Mieszkam w Starym Podgórzu prawie dziewięć lat. Kojarzę już wielu bliższych i dalszych sąsiadów z okolicy, tak jak oni pewnie kojarzą mnie. Potrafię nawet przypisać kilku właścicieli do właściwych psów. I a propos właścicieli i ich psów, jest taka jedna pani. Na oko po pięćdziesiątce, bardzo drobna, szczupła, ciemnowłosa. Zawsze chodzi z dużym psem na smyczy, takim chyba wyłżowatym o maziajowatym, biało-czarnym ubarwieniu i smukłej sylwetce. Pani zawsze rozmawia z nim jak z człowiekiem, co zasadniczo w ogóle dziwnym nie jest, bo właściciele zwierzat domowych czesto tak z nimi rozmawiają. Szkopuł leży gdzie indziej. Mimo że pani prowadzi konwersacje z czworonogiem głośno, to nigdy nie udało mi się usłyszeć jego imienia. Jakbym była cudzoziemką, pomyślałabym, że nazywa się „Nieciąg”. To jest właśnie słowo, a raczej dwa słowa, które najcześciej z niecierpliwoscią wypowiada w jego kierunku, próbujac jednocześnie okiełznać jego pragnienia poznawcze i utrzymać smycz w drobnej dłoni.
Także tego, wstęp poczyniony.
Mamy dzis dla Was krem z buraków z jogurtem i zieleniną, czyli szczypiorkiem i koperkiem.

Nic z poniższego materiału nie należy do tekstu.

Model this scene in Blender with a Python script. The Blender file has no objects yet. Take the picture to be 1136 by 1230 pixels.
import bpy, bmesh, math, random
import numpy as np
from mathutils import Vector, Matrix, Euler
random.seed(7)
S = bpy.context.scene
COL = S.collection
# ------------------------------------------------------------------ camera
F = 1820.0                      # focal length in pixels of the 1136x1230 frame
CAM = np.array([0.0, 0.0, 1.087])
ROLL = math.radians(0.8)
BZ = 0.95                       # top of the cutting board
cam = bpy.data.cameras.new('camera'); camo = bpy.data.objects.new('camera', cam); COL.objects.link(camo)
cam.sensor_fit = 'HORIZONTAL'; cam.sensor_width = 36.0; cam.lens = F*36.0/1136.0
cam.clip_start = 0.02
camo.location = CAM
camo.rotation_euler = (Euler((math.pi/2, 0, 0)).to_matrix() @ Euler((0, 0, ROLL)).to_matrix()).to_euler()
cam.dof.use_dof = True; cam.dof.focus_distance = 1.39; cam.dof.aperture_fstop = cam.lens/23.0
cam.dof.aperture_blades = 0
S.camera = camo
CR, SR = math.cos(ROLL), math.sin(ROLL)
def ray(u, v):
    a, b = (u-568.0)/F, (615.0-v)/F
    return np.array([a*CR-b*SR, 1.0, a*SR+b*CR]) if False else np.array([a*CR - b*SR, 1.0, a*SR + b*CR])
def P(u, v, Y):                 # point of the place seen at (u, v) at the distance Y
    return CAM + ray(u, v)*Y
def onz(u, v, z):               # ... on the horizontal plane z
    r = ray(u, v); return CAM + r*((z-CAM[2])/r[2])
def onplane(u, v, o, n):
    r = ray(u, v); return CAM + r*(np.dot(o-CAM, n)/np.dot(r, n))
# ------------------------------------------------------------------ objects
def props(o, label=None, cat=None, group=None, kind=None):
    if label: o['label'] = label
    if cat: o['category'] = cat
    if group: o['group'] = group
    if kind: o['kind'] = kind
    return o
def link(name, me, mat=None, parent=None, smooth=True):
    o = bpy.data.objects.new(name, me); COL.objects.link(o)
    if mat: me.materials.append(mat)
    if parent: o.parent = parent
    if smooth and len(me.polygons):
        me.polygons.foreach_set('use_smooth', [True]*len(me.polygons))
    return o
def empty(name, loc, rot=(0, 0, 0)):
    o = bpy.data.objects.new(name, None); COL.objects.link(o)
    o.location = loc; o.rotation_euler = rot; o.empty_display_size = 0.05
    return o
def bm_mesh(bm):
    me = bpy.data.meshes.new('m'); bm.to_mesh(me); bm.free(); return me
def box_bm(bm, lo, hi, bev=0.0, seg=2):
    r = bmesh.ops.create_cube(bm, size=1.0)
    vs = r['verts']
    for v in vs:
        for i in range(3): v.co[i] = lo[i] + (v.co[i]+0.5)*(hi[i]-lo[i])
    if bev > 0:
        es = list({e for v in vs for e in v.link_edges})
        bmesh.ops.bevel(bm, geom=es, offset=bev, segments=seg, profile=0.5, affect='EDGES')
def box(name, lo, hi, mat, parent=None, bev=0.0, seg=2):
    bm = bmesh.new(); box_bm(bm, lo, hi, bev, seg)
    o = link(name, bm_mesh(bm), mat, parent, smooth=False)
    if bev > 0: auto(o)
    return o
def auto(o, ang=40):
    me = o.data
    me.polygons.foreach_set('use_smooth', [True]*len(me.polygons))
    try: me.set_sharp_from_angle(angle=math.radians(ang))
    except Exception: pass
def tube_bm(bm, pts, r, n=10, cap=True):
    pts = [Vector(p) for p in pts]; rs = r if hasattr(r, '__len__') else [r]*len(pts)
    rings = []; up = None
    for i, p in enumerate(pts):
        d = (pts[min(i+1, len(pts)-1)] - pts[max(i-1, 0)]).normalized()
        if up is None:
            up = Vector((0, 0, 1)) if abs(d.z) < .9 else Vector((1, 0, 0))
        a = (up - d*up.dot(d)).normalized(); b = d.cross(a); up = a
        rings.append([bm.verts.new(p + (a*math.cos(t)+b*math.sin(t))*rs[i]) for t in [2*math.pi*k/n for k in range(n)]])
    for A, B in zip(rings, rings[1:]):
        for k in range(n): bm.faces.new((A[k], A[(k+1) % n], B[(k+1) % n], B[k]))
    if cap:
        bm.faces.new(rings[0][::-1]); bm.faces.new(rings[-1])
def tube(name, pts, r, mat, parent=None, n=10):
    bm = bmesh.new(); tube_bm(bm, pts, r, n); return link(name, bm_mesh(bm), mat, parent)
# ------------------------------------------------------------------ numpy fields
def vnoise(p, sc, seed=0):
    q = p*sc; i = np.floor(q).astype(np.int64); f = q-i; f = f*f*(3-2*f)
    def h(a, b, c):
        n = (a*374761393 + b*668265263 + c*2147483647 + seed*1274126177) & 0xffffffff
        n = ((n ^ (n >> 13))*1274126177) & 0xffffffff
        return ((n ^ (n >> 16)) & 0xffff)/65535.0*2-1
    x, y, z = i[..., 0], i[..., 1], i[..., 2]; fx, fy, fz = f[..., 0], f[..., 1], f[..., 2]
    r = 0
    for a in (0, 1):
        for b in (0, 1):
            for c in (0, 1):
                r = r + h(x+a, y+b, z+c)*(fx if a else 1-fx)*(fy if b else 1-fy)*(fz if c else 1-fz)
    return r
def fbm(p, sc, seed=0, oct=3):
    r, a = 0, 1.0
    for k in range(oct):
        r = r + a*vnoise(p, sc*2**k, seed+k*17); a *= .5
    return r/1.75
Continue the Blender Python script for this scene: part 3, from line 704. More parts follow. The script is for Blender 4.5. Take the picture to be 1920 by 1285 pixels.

Mamy także spaghetti aglio olio pomodoro z olejem z pestek winogron, ostrą papryczką, serem grana i również zieleniną – tym razem pod postacią natki pietruszki.
Tarta wytrawna jest porowa z tymiankiem, fetą i pestkami dyni lub słonecznika – zalezy która Wam się trafi bo są dwie.
Na słodko dziś dawno nie widziane, więc gorąco witane ciasto amrchewkowe z kremem waniliowym.